— Start INFORMATION SUPPLIED —

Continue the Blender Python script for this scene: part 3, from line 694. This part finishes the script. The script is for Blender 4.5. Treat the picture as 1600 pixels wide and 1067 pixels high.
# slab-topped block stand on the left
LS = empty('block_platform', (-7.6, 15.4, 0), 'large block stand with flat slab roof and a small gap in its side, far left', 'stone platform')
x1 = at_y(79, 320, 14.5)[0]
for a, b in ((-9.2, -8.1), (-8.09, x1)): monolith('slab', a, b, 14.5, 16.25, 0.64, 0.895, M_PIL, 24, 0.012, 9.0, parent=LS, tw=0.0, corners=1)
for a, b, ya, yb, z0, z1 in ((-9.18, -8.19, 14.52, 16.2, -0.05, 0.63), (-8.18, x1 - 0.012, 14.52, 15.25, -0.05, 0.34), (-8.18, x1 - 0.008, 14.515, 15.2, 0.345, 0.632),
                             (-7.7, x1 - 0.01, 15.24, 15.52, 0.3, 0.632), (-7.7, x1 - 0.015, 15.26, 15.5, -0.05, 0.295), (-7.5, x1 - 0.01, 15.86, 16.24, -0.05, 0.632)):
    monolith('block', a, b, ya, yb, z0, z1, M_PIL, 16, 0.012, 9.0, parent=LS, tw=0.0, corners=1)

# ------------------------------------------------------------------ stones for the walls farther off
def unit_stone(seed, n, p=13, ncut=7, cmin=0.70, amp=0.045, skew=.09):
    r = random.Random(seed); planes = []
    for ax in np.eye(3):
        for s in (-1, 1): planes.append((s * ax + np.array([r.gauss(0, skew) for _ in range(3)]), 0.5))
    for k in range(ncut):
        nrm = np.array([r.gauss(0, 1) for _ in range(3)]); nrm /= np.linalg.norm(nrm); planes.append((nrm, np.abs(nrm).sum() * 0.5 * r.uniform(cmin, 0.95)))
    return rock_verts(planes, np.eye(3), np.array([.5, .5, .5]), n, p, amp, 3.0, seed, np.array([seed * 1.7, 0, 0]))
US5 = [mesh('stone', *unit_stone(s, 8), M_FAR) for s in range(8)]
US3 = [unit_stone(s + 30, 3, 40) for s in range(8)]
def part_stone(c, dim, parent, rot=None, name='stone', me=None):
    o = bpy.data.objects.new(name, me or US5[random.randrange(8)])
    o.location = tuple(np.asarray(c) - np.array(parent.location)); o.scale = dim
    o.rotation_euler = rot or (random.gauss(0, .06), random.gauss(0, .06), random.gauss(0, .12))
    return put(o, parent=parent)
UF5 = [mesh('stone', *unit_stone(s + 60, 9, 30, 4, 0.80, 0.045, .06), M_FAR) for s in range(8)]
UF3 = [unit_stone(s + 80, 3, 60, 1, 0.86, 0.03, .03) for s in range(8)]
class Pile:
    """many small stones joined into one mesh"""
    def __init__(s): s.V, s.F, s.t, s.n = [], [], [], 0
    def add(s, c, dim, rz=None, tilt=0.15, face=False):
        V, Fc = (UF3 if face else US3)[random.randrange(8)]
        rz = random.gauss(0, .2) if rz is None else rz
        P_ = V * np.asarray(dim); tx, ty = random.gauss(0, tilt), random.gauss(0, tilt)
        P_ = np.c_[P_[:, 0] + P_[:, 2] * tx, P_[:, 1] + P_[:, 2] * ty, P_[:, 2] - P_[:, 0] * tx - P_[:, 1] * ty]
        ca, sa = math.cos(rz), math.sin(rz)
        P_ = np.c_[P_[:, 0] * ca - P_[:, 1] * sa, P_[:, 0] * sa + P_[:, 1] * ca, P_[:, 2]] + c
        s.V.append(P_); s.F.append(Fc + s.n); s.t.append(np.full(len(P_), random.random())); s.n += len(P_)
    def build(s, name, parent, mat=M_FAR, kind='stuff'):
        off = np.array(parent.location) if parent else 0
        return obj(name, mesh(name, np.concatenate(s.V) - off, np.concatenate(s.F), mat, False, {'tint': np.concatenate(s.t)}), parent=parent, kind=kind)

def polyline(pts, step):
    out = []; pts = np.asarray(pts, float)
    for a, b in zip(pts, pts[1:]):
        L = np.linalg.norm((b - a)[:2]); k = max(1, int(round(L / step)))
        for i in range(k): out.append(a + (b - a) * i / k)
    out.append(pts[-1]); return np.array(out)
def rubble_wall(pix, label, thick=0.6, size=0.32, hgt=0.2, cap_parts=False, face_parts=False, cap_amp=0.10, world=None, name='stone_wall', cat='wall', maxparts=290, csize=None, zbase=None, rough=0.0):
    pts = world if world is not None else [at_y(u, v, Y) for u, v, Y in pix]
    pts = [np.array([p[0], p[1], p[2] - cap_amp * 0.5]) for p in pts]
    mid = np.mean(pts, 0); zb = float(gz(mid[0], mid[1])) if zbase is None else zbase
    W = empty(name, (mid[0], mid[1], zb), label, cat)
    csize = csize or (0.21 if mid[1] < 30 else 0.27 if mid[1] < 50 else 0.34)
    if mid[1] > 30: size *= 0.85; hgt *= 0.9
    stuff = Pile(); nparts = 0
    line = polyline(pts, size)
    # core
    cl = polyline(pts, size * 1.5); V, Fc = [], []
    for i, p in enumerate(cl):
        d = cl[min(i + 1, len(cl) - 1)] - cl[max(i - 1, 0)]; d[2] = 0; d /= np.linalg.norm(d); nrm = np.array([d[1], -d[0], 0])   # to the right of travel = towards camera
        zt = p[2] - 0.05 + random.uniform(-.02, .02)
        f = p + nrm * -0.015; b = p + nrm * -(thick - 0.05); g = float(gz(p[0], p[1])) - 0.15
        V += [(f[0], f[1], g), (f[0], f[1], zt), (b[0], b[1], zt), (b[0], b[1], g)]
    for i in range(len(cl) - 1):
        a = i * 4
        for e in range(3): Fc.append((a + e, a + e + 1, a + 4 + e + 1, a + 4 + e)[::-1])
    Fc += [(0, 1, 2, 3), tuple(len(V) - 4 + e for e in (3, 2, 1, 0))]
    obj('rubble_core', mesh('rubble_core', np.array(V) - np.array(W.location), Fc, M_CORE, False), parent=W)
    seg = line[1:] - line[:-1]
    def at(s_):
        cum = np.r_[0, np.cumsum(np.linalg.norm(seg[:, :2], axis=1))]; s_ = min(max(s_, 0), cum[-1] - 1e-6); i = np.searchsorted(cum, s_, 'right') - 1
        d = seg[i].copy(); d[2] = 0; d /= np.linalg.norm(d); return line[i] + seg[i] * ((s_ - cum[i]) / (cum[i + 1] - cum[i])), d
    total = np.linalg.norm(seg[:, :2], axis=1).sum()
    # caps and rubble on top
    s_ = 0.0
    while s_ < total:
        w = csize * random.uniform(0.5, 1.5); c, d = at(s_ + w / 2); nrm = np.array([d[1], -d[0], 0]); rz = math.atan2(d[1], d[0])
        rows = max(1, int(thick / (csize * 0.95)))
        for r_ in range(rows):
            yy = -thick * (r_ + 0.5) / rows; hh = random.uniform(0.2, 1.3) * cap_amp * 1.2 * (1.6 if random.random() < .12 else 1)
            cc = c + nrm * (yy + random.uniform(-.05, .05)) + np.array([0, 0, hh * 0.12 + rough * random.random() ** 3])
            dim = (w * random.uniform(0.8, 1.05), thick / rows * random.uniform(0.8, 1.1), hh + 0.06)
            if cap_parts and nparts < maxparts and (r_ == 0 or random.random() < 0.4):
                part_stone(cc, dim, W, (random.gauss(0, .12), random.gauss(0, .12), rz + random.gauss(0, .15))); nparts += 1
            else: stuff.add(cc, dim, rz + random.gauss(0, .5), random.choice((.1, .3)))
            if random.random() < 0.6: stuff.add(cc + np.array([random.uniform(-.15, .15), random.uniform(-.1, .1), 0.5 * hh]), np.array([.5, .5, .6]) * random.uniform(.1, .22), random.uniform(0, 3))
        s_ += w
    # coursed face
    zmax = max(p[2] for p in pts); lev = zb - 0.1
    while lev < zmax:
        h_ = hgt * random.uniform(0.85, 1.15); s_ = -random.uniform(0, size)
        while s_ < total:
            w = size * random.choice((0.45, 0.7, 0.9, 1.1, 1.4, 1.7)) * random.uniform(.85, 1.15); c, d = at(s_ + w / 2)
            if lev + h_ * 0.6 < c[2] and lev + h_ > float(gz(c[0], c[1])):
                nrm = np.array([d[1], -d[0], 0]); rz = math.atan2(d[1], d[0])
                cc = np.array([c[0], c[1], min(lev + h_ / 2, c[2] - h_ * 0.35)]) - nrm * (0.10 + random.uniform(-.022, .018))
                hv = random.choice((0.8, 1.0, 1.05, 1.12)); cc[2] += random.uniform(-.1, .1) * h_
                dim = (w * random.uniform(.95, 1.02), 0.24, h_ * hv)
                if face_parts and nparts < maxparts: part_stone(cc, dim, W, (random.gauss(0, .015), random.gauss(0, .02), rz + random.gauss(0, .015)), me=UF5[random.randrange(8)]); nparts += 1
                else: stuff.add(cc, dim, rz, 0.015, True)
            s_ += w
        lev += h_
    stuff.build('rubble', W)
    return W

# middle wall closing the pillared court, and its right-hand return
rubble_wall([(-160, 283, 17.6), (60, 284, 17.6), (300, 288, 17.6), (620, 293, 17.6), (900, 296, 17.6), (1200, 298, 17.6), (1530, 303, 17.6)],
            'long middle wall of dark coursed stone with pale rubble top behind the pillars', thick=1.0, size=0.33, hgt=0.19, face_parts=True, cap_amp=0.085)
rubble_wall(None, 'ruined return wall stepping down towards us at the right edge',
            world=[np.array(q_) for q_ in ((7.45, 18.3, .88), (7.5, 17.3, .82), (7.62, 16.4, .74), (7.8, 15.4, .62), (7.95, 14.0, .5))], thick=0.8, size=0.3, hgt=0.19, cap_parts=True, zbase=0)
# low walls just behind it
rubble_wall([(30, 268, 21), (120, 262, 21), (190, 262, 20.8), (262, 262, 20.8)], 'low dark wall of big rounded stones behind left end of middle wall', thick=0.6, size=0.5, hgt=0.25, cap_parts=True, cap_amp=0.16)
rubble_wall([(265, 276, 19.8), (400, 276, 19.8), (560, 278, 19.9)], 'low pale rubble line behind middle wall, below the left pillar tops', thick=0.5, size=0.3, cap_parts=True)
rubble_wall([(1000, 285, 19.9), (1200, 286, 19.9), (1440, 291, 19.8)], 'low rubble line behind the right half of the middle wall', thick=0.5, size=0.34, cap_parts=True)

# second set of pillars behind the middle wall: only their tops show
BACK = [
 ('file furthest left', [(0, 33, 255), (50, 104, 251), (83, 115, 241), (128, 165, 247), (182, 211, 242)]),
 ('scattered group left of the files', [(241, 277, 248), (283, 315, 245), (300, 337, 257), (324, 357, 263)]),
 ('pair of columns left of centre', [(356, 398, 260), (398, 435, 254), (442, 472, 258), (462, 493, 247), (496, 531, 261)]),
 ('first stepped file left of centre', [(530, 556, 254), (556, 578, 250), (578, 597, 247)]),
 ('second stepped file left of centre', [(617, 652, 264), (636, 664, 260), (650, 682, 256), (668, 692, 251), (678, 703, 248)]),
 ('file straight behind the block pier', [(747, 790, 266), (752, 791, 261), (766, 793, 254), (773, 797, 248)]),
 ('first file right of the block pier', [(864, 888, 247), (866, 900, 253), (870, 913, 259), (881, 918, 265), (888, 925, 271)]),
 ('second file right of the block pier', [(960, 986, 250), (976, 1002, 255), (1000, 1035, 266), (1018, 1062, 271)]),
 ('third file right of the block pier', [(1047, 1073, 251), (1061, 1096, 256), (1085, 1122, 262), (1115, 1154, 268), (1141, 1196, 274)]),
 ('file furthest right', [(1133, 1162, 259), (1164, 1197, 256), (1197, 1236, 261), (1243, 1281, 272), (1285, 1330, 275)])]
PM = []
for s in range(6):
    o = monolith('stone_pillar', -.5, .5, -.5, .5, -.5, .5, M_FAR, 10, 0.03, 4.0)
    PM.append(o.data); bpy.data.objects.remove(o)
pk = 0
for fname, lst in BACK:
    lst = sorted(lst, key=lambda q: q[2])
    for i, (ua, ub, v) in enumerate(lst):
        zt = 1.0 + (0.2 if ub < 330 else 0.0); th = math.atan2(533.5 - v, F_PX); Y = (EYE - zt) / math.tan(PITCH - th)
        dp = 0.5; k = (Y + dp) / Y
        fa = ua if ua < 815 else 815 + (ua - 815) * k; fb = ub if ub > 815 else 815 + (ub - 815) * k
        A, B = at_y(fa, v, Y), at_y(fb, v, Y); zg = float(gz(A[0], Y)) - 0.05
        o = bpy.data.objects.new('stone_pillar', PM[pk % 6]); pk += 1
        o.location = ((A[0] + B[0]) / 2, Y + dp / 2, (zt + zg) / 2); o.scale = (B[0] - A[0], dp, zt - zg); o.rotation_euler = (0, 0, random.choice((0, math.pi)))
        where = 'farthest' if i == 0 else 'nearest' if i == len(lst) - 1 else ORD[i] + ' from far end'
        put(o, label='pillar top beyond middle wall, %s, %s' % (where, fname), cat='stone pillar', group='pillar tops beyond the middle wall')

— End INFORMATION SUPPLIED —

WHAT THE TASK REQUIRES: Tell how many lines in the material above include the word "from", giving the number only.

EXERCISE RESULT: 2